PAG enters the week after its Q1 earnings print with a notable shift in analyst sentiment — multiple firms have raised price targets in the wake of results, even as the stock pulled back 2.4% on Tuesday.
The clearest story this week is on the Street. Following Penske's Q1 release, JP Morgan lifted its target from $165 to $170 while keeping a Neutral rating. Citi moved more decisively, raising to $199 from $193 and holding its Buy recommendation. Stephens also nudged higher, to $160. The direction of travel is uniformly upward post-earnings — no firm cut targets following the print. The consensus mean price target is $185.78, roughly 10% above the current close of $169.03. The stock has gained 8.3% over the past month and is up 9.5% year-to-date, comfortably above flat. The analyst recommendation diffusion factor ranks in the 94th percentile versus peers — meaning analyst sentiment leans more bullish on PAG than on nearly all comparable companies.
Options positioning reinforces the constructive mood. Call demand is running well ahead of puts, with the put/call ratio at just 0.29 — almost exactly at its 52-week low of 0.27 and more than one standard deviation below the 20-day average of 0.59. The shift is sharp. Through most of late April, PCR was hovering around 0.89-0.95 as investors loaded on downside protection ahead of earnings. Since the results landed on April 29, calls have dominated. That pivot from hedging to positioning for upside is one of the cleaner post-earnings sentiment flips in the dataset.
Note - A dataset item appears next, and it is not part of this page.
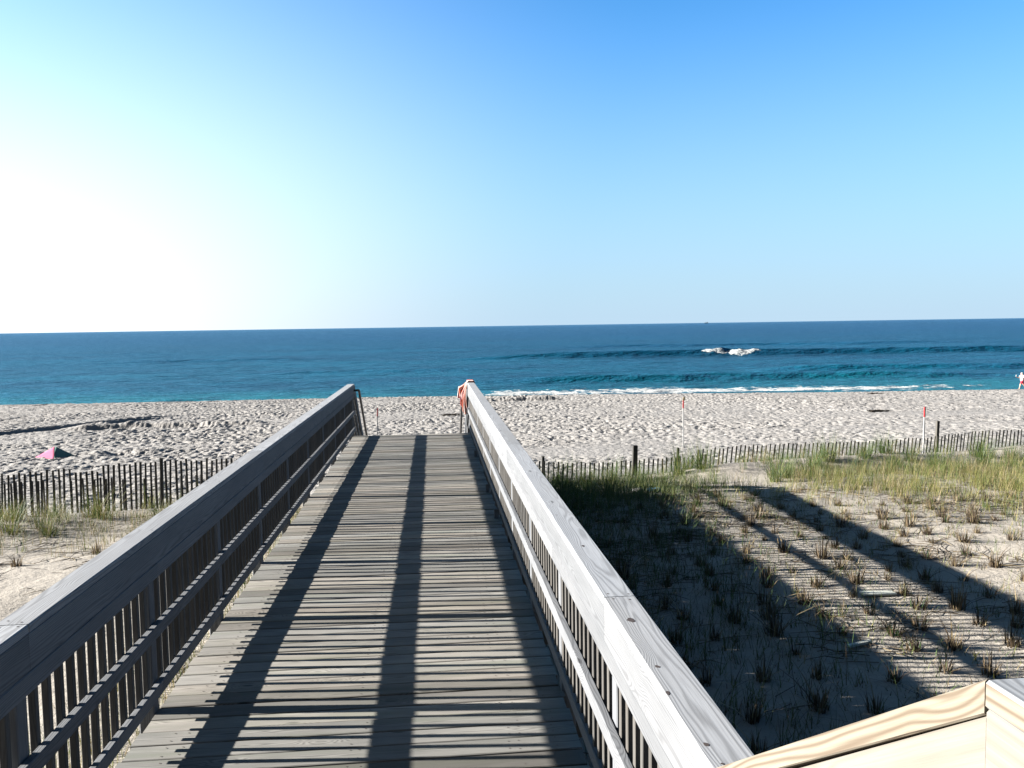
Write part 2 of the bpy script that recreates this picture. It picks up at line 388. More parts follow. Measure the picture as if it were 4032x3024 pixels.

Short positioning tells a quieter version of the same story. Short interest has drifted lower over the past month, down about 5.3%, and now runs at roughly 3.9% of the free float. Borrow costs are undemanding at 0.44% — a fraction of the 0.6% readings seen in early April during peak macro uncertainty — and have eased nearly 18% over the past month. Availability is not especially tight, with the lending pool well-supplied relative to the short base. The ORTEX short score of 69.8 remains elevated in absolute terms, but has been slipping steadily from a recent high of 71.6 on May 7. That gentle unwind is consistent with bears trimming rather than pressing.
Ownership is tightly held. Penske Corporation controls 52% of the company. Mitsui holds a further 20%. That leaves a relatively thin institutional free float, which helps explain the modest 3.9% short interest figure — there simply is not that much stock available to borrow. Among free-float institutions, BlackRock added roughly 394,000 shares in the period to April 30, the largest recent change among top holders. Dimensional Fund Advisors added 156,000. Neither index nor quant managers appear to be reducing exposure.
The bull case rests on used vehicle GPU growth — up materially across the past three quarters — and Penske's diversified luxury and import brand mix providing revenue resilience. Bears point to slippage in the luxury segment, with Porsche and Land Rover volumes under pressure, and broader questions about whether the post-earnings rally has fully priced in a challenging macro backdrop for premium auto. The EV/EBITDA of 13.3x has eased from 30-day highs. PE runs at 12.3x — neither stretched nor distressed for a large-cap auto retailer. The forward dividend yield of 3.3% ranks in the 99th percentile for dividend quality, providing a cushion for income-oriented holders.
Close peers in automotive retail all sold off on Tuesday alongside PAG. ABG, AN, and LAD each fell between 1.9% and 4.0% on the day, suggesting the Tuesday decline was sector-wide rather than Penske-specific. On the week, PAG is effectively flat — the only name in the peer group to preserve its post-earnings gains. The next scheduled earnings event is July 29. Between now and then, the data worth watching is whether the options PCR drift continues lower, and whether the analyst target raises draw institutional flows into a float that is structurally limited in supply.